* _Work to complete_
Leave out the pictures, and write out exactly the lines from the beginning of the material to the line holding "COL = SC.collection", that line included, and nothing else.

* BEGIN Source material *

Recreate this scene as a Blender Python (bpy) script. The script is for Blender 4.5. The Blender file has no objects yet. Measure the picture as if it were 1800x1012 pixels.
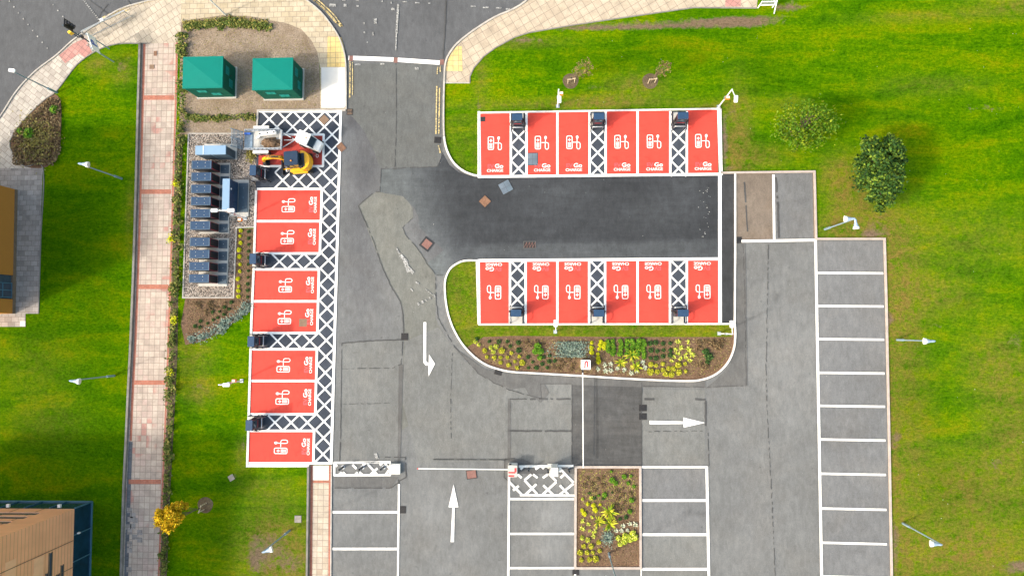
import bpy, bmesh, math, random
import numpy as np
from mathutils import Vector, Matrix, Euler
from mathutils.geometry import tessellate_polygon
R = math.radians
SC = bpy.context.scene
COL = SC.collection

# ---------------------------------------------------------------- camera (drone, almost straight down)
F, CX, CY, NX, NY, H = 1200.0, 900.0, 506.0, 960.0, 575.0, 51.5
zc = -Vector(((NX-CX)/F, -(NY-CY)/F, -1)).normalized()          # world up seen in camera space
xc = (Vector((1, 0, 0)) - zc*zc.x).normalized()
yc = zc.cross(xc)
W2C = Matrix((xc, yc, zc)).transposed()                          # columns: world axes in camera space
C2W = W2C.transposed()
cam = bpy.data.cameras.new('camera'); camo = bpy.data.objects.new('camera', cam); COL.objects.link(camo)
camo.matrix_world = Matrix.Translation((0, 0, H)) @ C2W.to_4x4()
cam.sensor_width = 36; cam.lens = 24; cam.clip_end = 2000; cam.clip_start = 0.5
SC.camera = camo
# ---------------------------------------------------------------- light
SUN_EL, SUN_AZ = R(37.5), math.atan2(-2.75, -5.8)                # direction TO the sun (lower left of the picture)
world = bpy.data.worlds.new('World'); SC.world = world; world.use_nodes = True
wn = world.node_tree.nodes; wl = world.node_tree.links
sky = wn.new('ShaderNodeTexSky'); sky.sky_type = 'NISHITA'; sky.sun_disc = False
sky.sun_elevation = SUN_EL; sky.sun_rotation = math.pi/2 - SUN_AZ
sky.dust_density = 6.0; sky.air_density = 2.0; sky.ozone_density = 1.0
bg = wn['Background']; bg.inputs['Strength'].default_value = 0.15
wl.new(sky.outputs[0], bg.inputs['Color'])
sl = bpy.data.lights.new('sun', 'SUN'); sl.energy = 1.5; sl.angle = R(3.0); sl.color = (1, .965, .915)
so = bpy.data.objects.new('sun', sl); COL.objects.link(so)
sdir = Vector((math.cos(SUN_EL)*math.cos(SUN_AZ), math.cos(SUN_EL)*math.sin(SUN_AZ), math.sin(SUN_EL)))
so.rotation_euler = sdir.to_track_quat('Z', 'Y').to_euler(); so.location = (0, 0, 60)
SC.view_settings.view_transform = 'Standard'; SC.view_settings.look = 'None'
SC.view_settings.exposure = 1.06; SC.view_settings.gamma = 1
try: SC.cycles.max_bounces = 6
except Exception: pass
rnd = random.Random(7)
NR = np.random.RandomState(11)

def P(px, py, z=0.0):
    """surveyed point of the photograph -> place on the level at height z (metres)"""
    d = C2W @ Vector(((px-CX)/F, -(py-CY)/F, -1))
    t = (H - z)/-d.z
    return Vector((d.x*t, d.y*t, z))
PXM = F/H

# ---------------------------------------------------------------- materials
def newmat(name):
    m = bpy.data.materials.new(name); m.use_nodes = True
    nt = m.node_tree; b = nt.nodes['Principled BSDF']
    return m, nt, b
def nd(nt, typ, **kw):
    n = nt.nodes.new(typ)
    for k, v in kw.items():
        if k in n.inputs: n.inputs[k].default_value = v
        else: setattr(n, k, v)
    return n
def coords(nt, scale=(1, 1, 1), rot=0.0, kind='Object'):
    tc = nd(nt, 'ShaderNodeTexCoord'); mp = nd(nt, 'ShaderNodeMapping')
    mp.inputs['Scale'].default_value = scale; mp.inputs['Rotation'].default_value = (0, 0, rot)
    nt.links.new(tc.outputs[kind], mp.inputs['Vector']); return mp.outputs['Vector']
def noise(nt, vec, scale, detail=4, rough=.55, dist=0):
    n = nd(nt, 'ShaderNodeTexNoise'); n.inputs['Scale'].default_value = scale
    n.inputs['Detail'].default_value = detail; n.inputs['Roughness'].default_value = rough
    n.inputs['Distortion'].default_value = dist
    nt.links.new(vec, n.inputs['Vector']); return n.outputs['Fac']
def ramp(nt, fac, stops):
    r = nd(nt, 'ShaderNodeValToRGB'); e = r.color_ramp.elements
    while len(e) > 1: e.remove(e[-1])
    e[0].position = stops[0][0]; e[0].color = (*stops[0][1], 1)
    for p, c in stops[1:]:
        x = e.new(p); x.color = (*c, 1)
    nt.links.new(fac, r.inputs['Fac']); return r.outputs['Color']
def mix(nt, a, b, fac, blend='MIX'):
    n = nd(nt, 'ShaderNodeMix'); n.data_type = 'RGBA'; n.blend_type = blend
    for sock, v in ((n.inputs[6], a), (n.inputs[7], b), (n.inputs[0], fac)):
        if isinstance(v, bpy.types.NodeSocket): nt.links.new(v, sock)
        elif isinstance(v, (int, float)): sock.default_value = v
        else: sock.default_value = (*v, 1)
    return n.outputs[2]
def mth(nt, op, a, b=0.0, c=None, clamp=False):
    n = nd(nt, 'ShaderNodeMath'); n.operation = op; n.use_clamp = clamp
    for i, v in enumerate((a, b, c)):
        if v is None: continue
        if isinstance(v, bpy.types.NodeSocket): nt.links.new(v, n.inputs[i])
        else: n.inputs[i].default_value = v
    return n.outputs[0]
def maprange(nt, v, a, b, c=0.0, d=1.0):
    n = nd(nt, 'ShaderNodeMapRange'); n.clamp = True
    nt.links.new(v, n.inputs[0])
    for i, x in enumerate((a, b, c, d)): n.inputs[i+1].default_value = x
    return n.outputs[0]
def bump(nt, b, h, strength=.3, dist=.02):
    n = nd(nt, 'ShaderNodeBump'); n.inputs['Strength'].default_value = strength; n.inputs['Distance'].default_value = dist
    nt.links.new(h, n.inputs['Height']); nt.links.new(n.outputs[0], b.inputs['Normal'])
def sc(c, k): return tuple(min(1, x*k) for x in c)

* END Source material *

* _Correct output_
Recreate this scene as a Blender Python (bpy) script. The script is for Blender 4.5. The Blender file has no objects yet. Measure the picture as if it were 1800x1012 pixels.
import bpy, bmesh, math, random
import numpy as np
from mathutils import Vector, Matrix, Euler
from mathutils.geometry import tessellate_polygon
R = math.radians
SC = bpy.context.scene
COL = SC.collection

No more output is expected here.